Would be nice if the fins could still be weight-bearing as a back-up, in case the landing legs went haywire. If MacGyver was flying around in a retro-future spaceship, he'd certainly get away with that kind of thing as a makeshift remedy to a crisis, in category with all the other duct-tape and household items solutions to emergencies.
I missed this little twitterburst that has people talking:

https://twitter.com/elonmusk/status/1166856662336102401

Elon's teasing a Super Starship with an 18 m/60ft diameter as a successor to the Starship (which is a successor to the Crew Dragon, which still hasn't flown people yet). Presumably that would require a Super-Dooper Heavy booster. Though people point out that if it could reach orbit on its own and be refueled there (by conventional Starship tankers?) it could serve as an interplanetary transport to and from Earth orbit to destinations elsewhere in the Solar System.

Elon says that they are shipping Raptor SN10 (to McGregor presumably). He also says that he expects the Boca Chica Starship's 20 km flight to happen in October and "orbit attempt shortly after".

I remain skeptical that they will launch the Boca Chica Starship into orbit if they won't be able to land it again. Are they willing to lose it? Does Elon really mean 'up to orbital altitude' instead of literally in orbit at 'orbital velocity' (18,000 mph)?

Things should become clearer on September 28 (the 10 year anniversary of the first successful flight of Falcon 1, SpaceX's first orbital rocket) when Elon is planning his big technical presentation in Boca Chica. (Better tacos than in Florida.) They are already building what may or may not be a big covered stage and an older-model Merlin 1C engine (the kind of engine that powered Falcon 1) has just arrived, perhaps to serve as a prop for his presentation. (Maybe he'll position one of the new Raptors next to it for contrast.)

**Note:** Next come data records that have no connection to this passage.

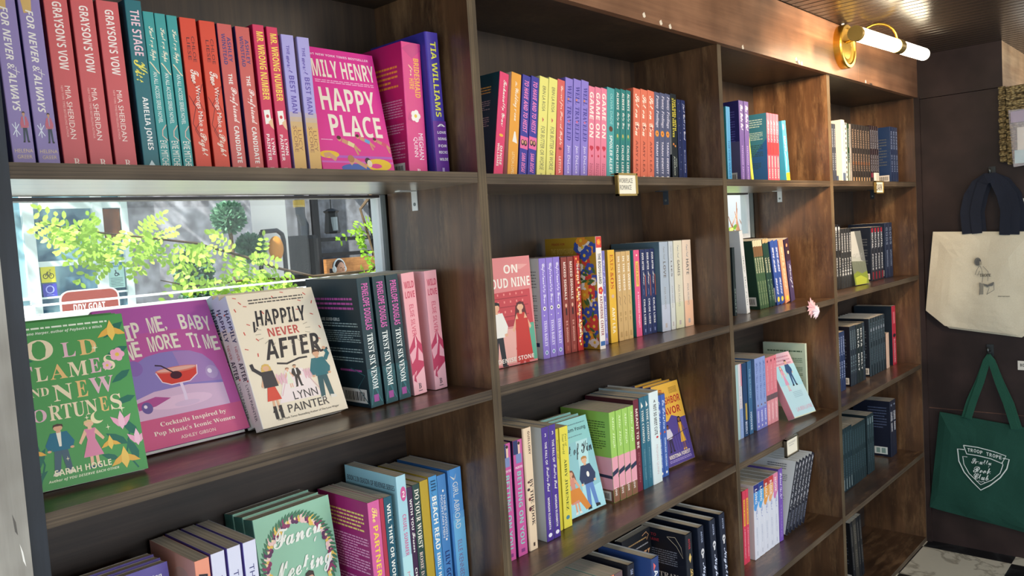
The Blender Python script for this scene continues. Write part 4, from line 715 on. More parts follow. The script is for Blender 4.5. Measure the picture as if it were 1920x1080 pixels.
K('wedding', .029, .2115, .147, '#eaa23a', '#e9d9c8', '#eaa23a', 'amber paperback with small white dress on spine', [('D', 'The', .4, .6, .08, .13, '#f7ead2', 'c'), ('D', 'Wedding menu', .25, .78, .14, .46, '#f7ead2', 'c'), ('P', [(.5,.56),(.62,.56),(.85,.67),(.35,.66)], W1), ('D', 'LETICIA LOPEZ', .36, .62, .76, .98, '#f3dba8', 'p')])
K('heist', .0245, .2105, .147, '#35359a', '#2a2a80', '#35359a', 'royal blue paperback with pink capitals and photo band', [('D', 'TO HAVE AND TO HEIST', .25, .78, .05, .56, '#f08ac0', 'i'), ('R', .02, .98, .60, .72, '#e86aa0'), ('E', .32, .66, .2, .03, '#3a2430'), ('E', .32, .655, .12, .018, '#d9a184'), ('E', .68, .66, .2, .03, '#2a1c24'), ('E', .68, .655, .12, .018, '#c98e70'), ('D', 'SARA DESAI', .28, .74, .76, .95, '#f08ac0', 'i')])
K('butter', .0282, .2125, .147, '#e9e27e', '#e2dd9a', '#e9e27e', 'pale yellow paperback with grey hand lettering', [('D', 'ERIN LA ROSA', .35, .7, .09, .34, '#5a5a4a', 'p'), ('P', [(.4,.40),(.6,.42),(.45,.45)], '#c9605a'), ('D', 'FOR BUTTER OR WORSE', .3, .74, .49, .92, '#6a6a52', 'p'), ('T', 'H', .4, .6, .955, .985, '#5a5a4a', 's')])
K('presents', .0245, .2125, .147, '#d9635f', '#c2504f', '#d9635f', 'coral paperback with thin white script title on second bay', [('D', 'Dessert for Stressed People', .3, .75, .06, .66, '#f7e6da', 'c'), ('E', .5, .7, .2, .014, '#8a3436'), ('D', 'LETITIA', .35, .65, .78, .95, '#f7e6da', 'p')])
K('well', .0262, .2185, .147, '#8f7fd0', '#7d6ec2', '#8f7fd0', 'violet paperback with tall indigo serif title', [('D', 'WELL TRAVELED', .25, .8, .07, .62, '#3c3290', 's'), ('R', .3, .5, .2, .22, '#d9855a'), ('R', .4, .6, .42, .44, '#d96a8a'), ('D', 'Jen DeLuca', .3, .74, .67, .95, '#ece6f7', 'p')])
K('game', .0222, .2085, .147, '#e8829c', '#d86a88', '#e8829c', 'rose pink paperback with bubble title and red hearts', [('D', 'GAME ON', .15, .8, .06, .55, '#fbeee4', 'b'), ('E', .4, .66, .2, .02, '#c8304a'), ('E', .62, .66, .2, .02, '#c8304a'), ('P', [(.2,.665),(.82,.665),(.5,.70)], '#c8304a'), ('E', .6, .75, .14, .014, '#c8304a'), ('D', 'Serena', .5, .75, .83, .97, '#a8405c', 'p'), ('D', 'Glass', .22, .46, .83, .97, '#a8405c', 'p')])
K('spoiler', .0300, .2115, .147, '#4aa0a2', '#3d9094', '#4aa0a2', 'turquoise paperback with small figures band on second bay', [('D', 'OLIVIA DADE', .4, .72, .06, .40, '#a5d6d2', 'p'), ('E', .5, .45, .25, .03, '#5d3a2c'), ('D', 'SPOILER ALERT', .35, .72, .52, .93, '#eaf4ef', 'b'), ('P', [(.5,.96),(.8,.975),(.5,.99)], W1)])
K('always', .0205, .2125, .147, '#1f7a78', '#17605f', '#1f7a78', 'deep green paperback with white capitals and script', [('D', 'ALWAYS', .3, .72, .04, .23, W1, 'b'), ('D', 'Only You', .22, .8, .26, .44, W1, 'c'), ('E', .5, .53, .3, .035, '#3a8f6c'), ('E', .5, .52, .14, .02, '#c9b06a'), ('D', 'CHLOE LIESE', .3, .7, .62, .94, W1, 'b')])
K('setyou', .0300, .2200, .147, '#dd7257', '#cf6248', '#dd7257', 'terracotta orange paperback with cream script title', [('D', 'Set on You', .25, .82, .06, .52, '#f8ead8', 'c'), ('E', .5, .42, .14, .016, '#8f2f2a'), ('D', 'AMY LEA', .35, .65, .57, .92, '#8f3b30', 'b'), ('P', [(.5,.955),(.75,.975),(.3,.975)], '#f0c0a8')])
K('funny', .0240, .2190, .147, '#555a78', '#474c68', '#555a78', 'slate grey paperback with orange flower on spine', [('D', 'Funny Feelings', .25, .85, .03, .40, '#eae6f0', 'si'), ('FL', .5, .47, .008, '#e8963c', '#7a4a2a', 7), ('D', 'TARAH DEWITT', .35, .68, .56, .93, '#eae6f0', 'b'), ('P', [(.3,.96),(.6,.99),(.75,.955)], W1)])
K('stars', .0270, .2215, .147, '#20262a', '#1b1e22', '#20262a', 'black paperback with yellow and white stacked title', [('D', 'THE GIRL WITH', .56, .86, .06, .42, '#e9d94e', 'b'), ('D', 'STARS IN HER EYES', .2, .5, .05, .5, '#e9d94e', 'b'), ('E', .3, .58, .12, .014, '#d98a4a'), ('E', .6, .6, .12, .014, '#d98a4a'), ('D', 'XIO', .6, .8, .74, .84, '#c9d2c6', 'p'), ('D', 'AXELROD', .25, .5, .72, .94, '#c9d2c6', 'p')], bk=[('R', .85, .99, .12, .7, '#ded9d0')])
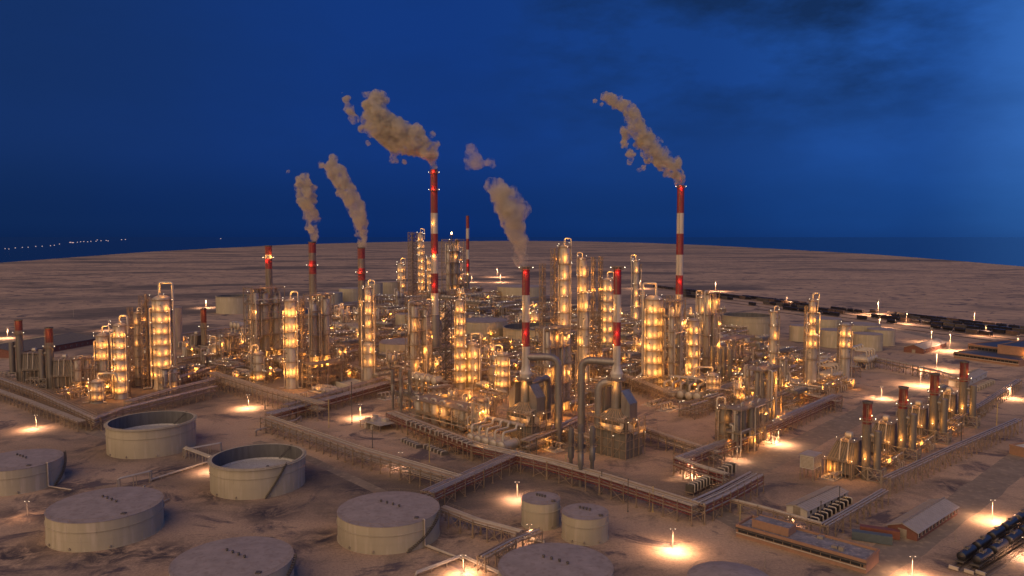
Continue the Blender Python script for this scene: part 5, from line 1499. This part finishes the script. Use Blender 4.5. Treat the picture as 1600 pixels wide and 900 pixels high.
for O, d, L_, yaw, cnt, s0, where in CAR:
    if where == 'near siding':
        for j in range(cnt):
            loc_ = O + d*(s0 + 6 + j*12.4) + Vector((0, 0, .42)); lb = 'black tank wagon on the %s near siding' % ('left' if cnt == 13 else 'middle')
            q = topx(loc_)
            if q[0] > 1680: break
            lb = ('%s black tank wagon from the buffer stop on the %s near track' % (('first','second','third','fourth','fifth','sixth','seventh','eighth','ninth','tenth','eleventh','twelfth','thirteenth')[j], 'left' if cnt == 13 else 'middle'))
            if first: proto.location = loc_; proto.rotation_euler = (0,0,yaw); proto['label'] = lb; first = False
            else: dup(proto, loc_, yaw, lb)
    elif cnt:
        sp = 14.5; x = s0
        while x < L_ - 12 and cn_ < 285:
            if rr_.random() < .14: x += sp*rr_.choice((1, 2, 3)); continue
            kind_ = rr_.random()
            o = bpy.data.objects.new('tank_wagon' if kind_ < .4 else 'goods_wagon', md if kind_ < .4 else rr_.choice(carm)); col.objects.link(o)
            o.location = O + d*x + Vector((0,0,.42)); o.rotation_euler = (0,0,yaw); o.scale = (1.12, 1.25, 1.3)
            if topx(o.location)[0] > 1620: bpy.data.objects.remove(o); break
            tag(o, 'dark tank wagon parked in the far rail yard' if kind_ < .4 else 'dark goods wagon parked in the far rail yard', 'wagon', 'tank wagons in the far rail yard' if kind_ < .4 else 'goods wagons in the far rail yard'); cn_ += 1
            x += sp

# ================================================================ lamp posts
LPD = [(57,669,648,'by the far left front rack',1.0),(388,637,616,'on the sand left of the red girder rack',1.0),(563,652,631,'before the red girder rack in the centre left',1.1),(626,728,706,'inside the bend of the long front rack',.5),
 (808,778,752,'left of the two small upright tanks',1.0),(1051,857,825,'alone on the open sand at bottom centre right',1.15),(1079,742,716,'under the short bright red girder',1.0),(1216,693,670,'beside the long right rack, very bright',1.1),
 (1152,718,697,'between the right rack and the front right corner',.35),(1377,622,604,'in the open before the nearest red topped chimneys',1.2),(1578,622,601,'at the right edge behind the fourth chimney',.9),(1425,900,868,'at the bottom between office and rails',1.0),
 (724,893,866,'at the lit pipe corner at the bottom',1.0),(1550,812,780,'left of the tank wagons at bottom right',1.0),(43,806,782,'between the two closed tanks at left edge, faint',.12),(598,900,880,'at the bottom edge right of the lower middle tank',.01),
 (1463,578,549,'right of the thin fence like rack',1.0),(1438,602,572,'behind the second red topped chimney',.9),(1484,548,517,'near the dark red shed',.8),(1455,535,512,'between tank farm and dark red shed',.8),
 (1372,492,468,'behind the tank farm before the rail yard',1.2),(1522,503,487,'at the far right beyond the rail yard',1.1),(1416,506,486,'over the rail yard behind the nearest farm tank',.5),(1374,512,494,'right behind the rightmost farm tank',.9),
 (1118,455,440,'far behind the right tall chimney',1.3),(1229,476,462,'far behind the slim right column',.5),(322,481,467,'far left behind the small red chimney',1.2),(12,528,512,'at the left edge behind the leftmost chimney',1.1),
 (170,516,500,'far left behind the left column group',.5),(714,428,415,'far behind the tallest chimney',.9),(777,433,418,'far behind the left big heater chimney, left',.9),(782,441,427,'far behind the left big heater chimney, nearer',.9),(737,441,430,'right of the thinnest chimney',.8),
 (1195,545,522,'right of the wide open tank',1.0),(1000,418+33,436,'far behind the slender lone column',.9),(1229,617,597,'beside the rear tier of the exchanger wall',1.0),(1130,498,478,'left of the wide open tank',.9),(1540,525,508,'before the far right hall',.8),
 (827,846,818,'at the foot of the left small upright tank',.18),(1235,820,806,'at the low rack behind the brick office',.45),(330,735,712,'between the two open tanks',.8),(1600,870,838,'at the right edge below the tank wagons',1.0),(650,530,513,'behind the central lattice tower',.8),(1590,545,524,'at the right edge before the halls',.7)]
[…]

Here's a diagrammatic render of planned changes to the shipyard section of the Boca Chica site from the FAA document. Note the Superheavy booster atop what they say is an existing 10 foot ringwall. Eagle-eyed observers say that they appear to readying to pour more concrete for new ringwalls, perhaps for additional Starship prototypes. Note also what appears to be Hoppy sitting there. If Hoppy is to be a Raptor engine vertical test stand, wouldn't it remain at the launch area out by the beach? It would need proximity to the fuel and oxidizer tanks, to say nothing of the danger of explosions (RUDs the engineers call them. They seem to have a superstition against saying 'explode'.)